**DATASET CONTENT**
....
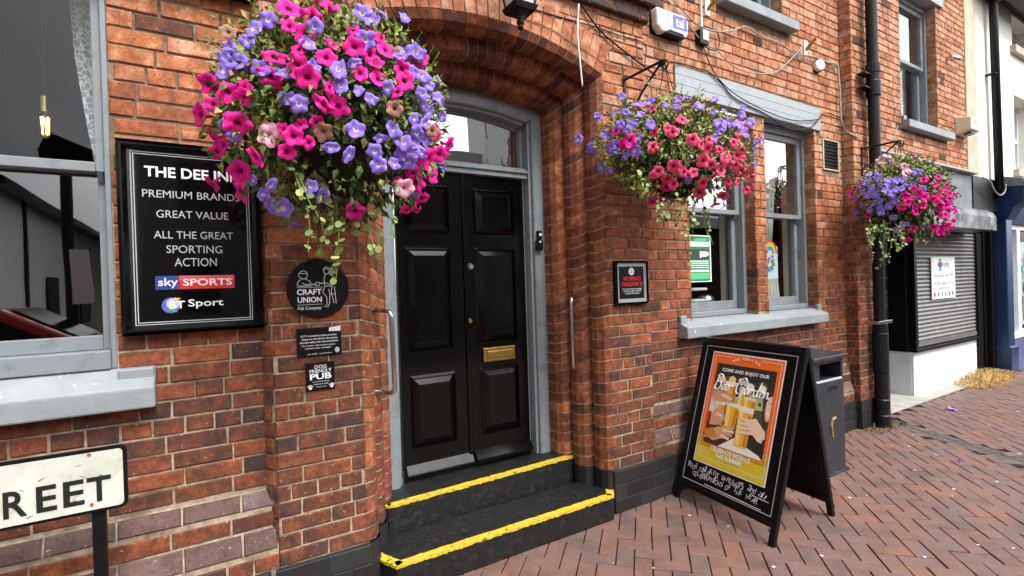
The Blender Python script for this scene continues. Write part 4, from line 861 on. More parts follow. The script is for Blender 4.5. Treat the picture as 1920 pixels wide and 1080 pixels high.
p = at(1534, 123, -.03); m = MB(); m.tube([(p.x + .02, 0, p.z), (p.x - .0, -.055, p.z)], .052, n=18); m.build('body', M['plastic'], se, bevel=.008); m = MB(); m.tube([(p.x + .022, -.0, p.z), (p.x + .015, -.018, p.z)], .062, n=18); m.build('base', M['blackm'], se)
jb = at(1317, 72, -.03); m = MB(); m.box(jb.x - .05, jb.x + .05, -.05, 0, jb.z - .05, jb.z + .06); m.box(jb.x - .02, jb.x + .052, -.053, -.05, jb.z - .02, jb.z + .062, m=1)
tag(m.build('junction_box', [M['blackm'], M['greyprint']], bevel=.005), 'black cable junction box right of the white alarm box', 'junction box')
for (px_, py_, lab) in ((1325, 14, 'white hook plate with a brass pin under the upper sill'), (1509, 90, 'white hook plate with a brass pin near the round sensor')):
    p = at(px_, py_, 0); t = thing('flag_hook', lab, 'hook', (p.x, 0, p.z), 'hook plates on the brick wall')
    m = MB(); m.box(p.x - .03, p.x + .03, -.012, 0, p.z - .07, p.z + .07); m.build('plate', M['plastic'], t, bevel=.004)
    m = MB(); m.tube([(p.x, -.01, p.z - .02), (p.x + .02, -.09, p.z + .06)], .016, n=10); m.build('pin', M['brass'], t)
p = at(1775, 110, 0); m = MB(); m.tube([(p.x, 0, p.z), (p.x, -.07, p.z)], .03, n=12); m.tube([(p.x, -.05, p.z), (p.x + .1, -.1, p.z - .02)], .028, n=12); tag(m.build('wall_spout', M['steel'], smooth=False), 'short grey pipe stub sticking out of the upper brick wall', 'pipe stub')
# ---------------------------------------------------------------- cables and conduits
def cable(name, label, pts, r, m, y=-.02, cat='cable', sag=0):
    P_ = [at(a, b, (c[0] if c else y)) for a, b, *c in pts]
    out = []
    for i in range(len(P_) - 1):
        p0, p1, p2, p3 = P_[max(i - 1, 0)], P_[i], P_[i + 1], P_[min(i + 2, len(P_) - 1)]
        for k in range(5):
            t = k / 5; out.append(.5 * ((2 * p1) + (p2 - p0) * t + (2 * p0 - 5 * p1 + 4 * p2 - p3) * t * t + (3 * p1 - p0 - 3 * p2 + p3) * t ** 3))
    out.append(P_[-1]); b = MB(); b.tube(out, r * .68, n=6); return tag(b.build(name, M[m], smooth=True), label, cat)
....
Print out the whole of the material word for word, without pictures.

**SOLUTION TO THIS TASK**
The Blender Python script for this scene continues. Write part 4, from line 861 on. More parts follow. The script is for Blender 4.5. Treat the picture as 1920 pixels wide and 1080 pixels high.
p = at(1534, 123, -.03); m = MB(); m.tube([(p.x + .02, 0, p.z), (p.x - .0, -.055, p.z)], .052, n=18); m.build('body', M['plastic'], se, bevel=.008); m = MB(); m.tube([(p.x + .022, -.0, p.z), (p.x + .015, -.018, p.z)], .062, n=18); m.build('base', M['blackm'], se)
jb = at(1317, 72, -.03); m = MB(); m.box(jb.x - .05, jb.x + .05, -.05, 0, jb.z - .05, jb.z + .06); m.box(jb.x - .02, jb.x + .052, -.053, -.05, jb.z - .02, jb.z + .062, m=1)
tag(m.build('junction_box', [M['blackm'], M['greyprint']], bevel=.005), 'black cable junction box right of the white alarm box', 'junction box')
for (px_, py_, lab) in ((1325, 14, 'white hook plate with a brass pin under the upper sill'), (1509, 90, 'white hook plate with a brass pin near the round sensor')):
    p = at(px_, py_, 0); t = thing('flag_hook', lab, 'hook', (p.x, 0, p.z), 'hook plates on the brick wall')
    m = MB(); m.box(p.x - .03, p.x + .03, -.012, 0, p.z - .07, p.z + .07); m.build('plate', M['plastic'], t, bevel=.004)
    m = MB(); m.tube([(p.x, -.01, p.z - .02), (p.x + .02, -.09, p.z + .06)], .016, n=10); m.build('pin', M['brass'], t)
p = at(1775, 110, 0); m = MB(); m.tube([(p.x, 0, p.z), (p.x, -.07, p.z)], .03, n=12); m.tube([(p.x, -.05, p.z), (p.x + .1, -.1, p.z - .02)], .028, n=12); tag(m.build('wall_spout', M['steel'], smooth=False), 'short grey pipe stub sticking out of the upper brick wall', 'pipe stub')
# ---------------------------------------------------------------- cables and conduits
def cable(name, label, pts, r, m, y=-.02, cat='cable', sag=0):
    P_ = [at(a, b, (c[0] if c else y)) for a, b, *c in pts]
    out = []
    for i in range(len(P_) - 1):
        p0, p1, p2, p3 = P_[max(i - 1, 0)], P_[i], P_[i + 1], P_[min(i + 2, len(P_) - 1)]
        for k in range(5):
            t = k / 5; out.append(.5 * ((2 * p1) + (p2 - p0) * t + (2 * p0 - 5 * p1 + 4 * p2 - p3) * t * t + (3 * p1 - p0 - 3 * p2 + p3) * t ** 3))
    out.append(P_[-1]); b = MB(); b.tube(out, r * .68, n=6); return tag(b.build(name, M[m], smooth=True), label, cat)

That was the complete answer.